Look at the rudeness of this. A group of immigrants arrive in a country and want their leaders want to displace existing inhabitants.  And then they are shocked that those people, who already had issues with the white power structure, would look to this immigrant group with panic.

I would like MH to show that these immigrants tried to work with the local population and were rebuffed. 

In fact they wanted an Indian colony and didn't give a bit about the people who they encountered when they arrived.  This whole article is very explicit about this.  Not from the 1950s  (by which time they were Guyanese) but even as early as the late 19th C when they were still an immigrant group, and not one necessarily committed to Guyana either, as many did return to India!
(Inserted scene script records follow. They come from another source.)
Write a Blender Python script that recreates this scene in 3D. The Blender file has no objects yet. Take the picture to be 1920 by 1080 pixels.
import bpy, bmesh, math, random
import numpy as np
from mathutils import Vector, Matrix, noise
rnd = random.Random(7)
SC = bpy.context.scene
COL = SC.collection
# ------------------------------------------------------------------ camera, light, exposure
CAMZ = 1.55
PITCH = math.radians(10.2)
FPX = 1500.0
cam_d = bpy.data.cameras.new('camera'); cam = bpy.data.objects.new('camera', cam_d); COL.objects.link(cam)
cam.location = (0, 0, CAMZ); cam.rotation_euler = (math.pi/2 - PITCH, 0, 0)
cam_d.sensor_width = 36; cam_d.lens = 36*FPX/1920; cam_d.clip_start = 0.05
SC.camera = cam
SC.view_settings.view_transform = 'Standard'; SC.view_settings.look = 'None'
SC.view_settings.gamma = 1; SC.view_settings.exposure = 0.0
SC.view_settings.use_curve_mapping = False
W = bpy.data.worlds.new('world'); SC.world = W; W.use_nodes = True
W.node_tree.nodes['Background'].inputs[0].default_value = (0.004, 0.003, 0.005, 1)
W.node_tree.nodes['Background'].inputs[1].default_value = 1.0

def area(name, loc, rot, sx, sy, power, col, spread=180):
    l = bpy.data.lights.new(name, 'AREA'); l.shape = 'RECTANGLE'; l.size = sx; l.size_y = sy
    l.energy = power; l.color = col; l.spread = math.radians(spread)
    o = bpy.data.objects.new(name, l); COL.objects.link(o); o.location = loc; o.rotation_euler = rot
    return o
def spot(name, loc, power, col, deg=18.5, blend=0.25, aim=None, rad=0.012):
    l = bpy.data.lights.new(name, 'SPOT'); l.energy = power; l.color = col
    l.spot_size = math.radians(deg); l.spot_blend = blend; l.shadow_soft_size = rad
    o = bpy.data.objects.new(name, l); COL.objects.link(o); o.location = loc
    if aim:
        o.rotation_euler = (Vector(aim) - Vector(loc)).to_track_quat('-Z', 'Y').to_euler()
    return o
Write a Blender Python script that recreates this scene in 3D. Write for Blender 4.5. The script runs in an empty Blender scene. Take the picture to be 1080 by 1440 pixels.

The Indians were still wedded to India, and in fact up to the 1920s many were still not fluent in English.  The blacks/coloreds were fully wedded to Guyana, having no "homeland" to return to.  So where were they supposed to go when these "Indian rights" people were busy establishing their Indian colony in the then British Guiana?  Having spent centuries as 3rd class citizens to the British were they supposed to be the same towards an immigrant group?

I am not sure what the purpose of this article is but it is very alarming in a multi ethnic country like Guyana where no numerically dominant group exists.  I put it in the same place as I put Eric Phillips' demand of 15k square miles to be handed over to Afro Guyanese.